After a significant amount of review of possible language choices for the next adventure in STORD’s future, I have concluded we will move forward with Elixir (+ the Phoenix framework) for the work of building out the Cloud Supply Chain.
This decision came after hearing a multitude of thoughts and inputs from a variety of individuals (including several of you!), exploring ecosystems of a variety of languages and frameworks, looking at language and framework trends from various surveys and reports over the prior 5 years (including Octoverse, StackOverflow, IEEE, and others), and personally experimenting with the languages and frameworks. These languages and frameworks included: Ruby/Ruby on Rails, Python, Go and various associated frameworks (Go-kit, Martini, Gin), Javascript and Node, Typescript and Node, and Elixir and Phoenix.

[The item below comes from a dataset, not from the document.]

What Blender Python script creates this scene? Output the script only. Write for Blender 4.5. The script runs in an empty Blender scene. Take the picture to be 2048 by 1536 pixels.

There were a variety of takeaways, but the some of the reasoning for moving forward with Elixir are briefly jotted below:
- Scalability - The models of concurrency and built-in distribution mechanisms of Erlang, that Elixir is built on, allow for significant scalability.
- Flexibility - Elixir is a versatile language — practical for web applications (with the Phoenix framework), for real-time systems, and for embedded systems (with Nerves).
- Short-term and Long-term Productivity (On-going developer happiness) - Elixir was created by a member of the Rails core team (José Valim) and brings with it some of the syntactical pleasantries of Ruby (and Phoenix carries similarities to Rails and follows an MVC structure), but differently than Ruby some of its inherent paradigms force a simpler, cleaner, explicit code base.
- Optimized for Distributed Systems - Elixir is built on-top of Erlang which was purpose built for massive, fault-tolerant, distributed systems.
- Paradigms - Elixir drives towards modular, self-contained code and Domain Driven Design with various paradigms and capabilities it employs.
While the above were some of the various reasons I believe Elixir will work well for us, I would be remiss to not mention that those are by no means indicative that Elixir is the safest choice. Arguably all other languages explored would be safer from an ecosystems/wide-scale adoption perspective. However, given the space to optimize for the next 5-10 years while balancing immediate quick iteration, I believe Elixir will put us in a strong technical position irrespective of relative positioning to other languages. I see us building strength in the paradigms and benefits of Elixir becoming an underlying technical advantage of STORD.
I wanted to provide notice as early as the decision was final to provide everyone time to explore Elixir and Phoenix; in the meantime, please don't hesitate to message me with any questions on the decision. Given that this will be new territory for basically the entire team, I want to ensure everyone's equipped with the context and knowledge to succeed. We will ensure the provision of material / resources to help each of you quickly ramp in this new space.
Excited for us to excel and accelerate into building a leading industry platform to lead the paradigm shift to the Cloud Supply Chain.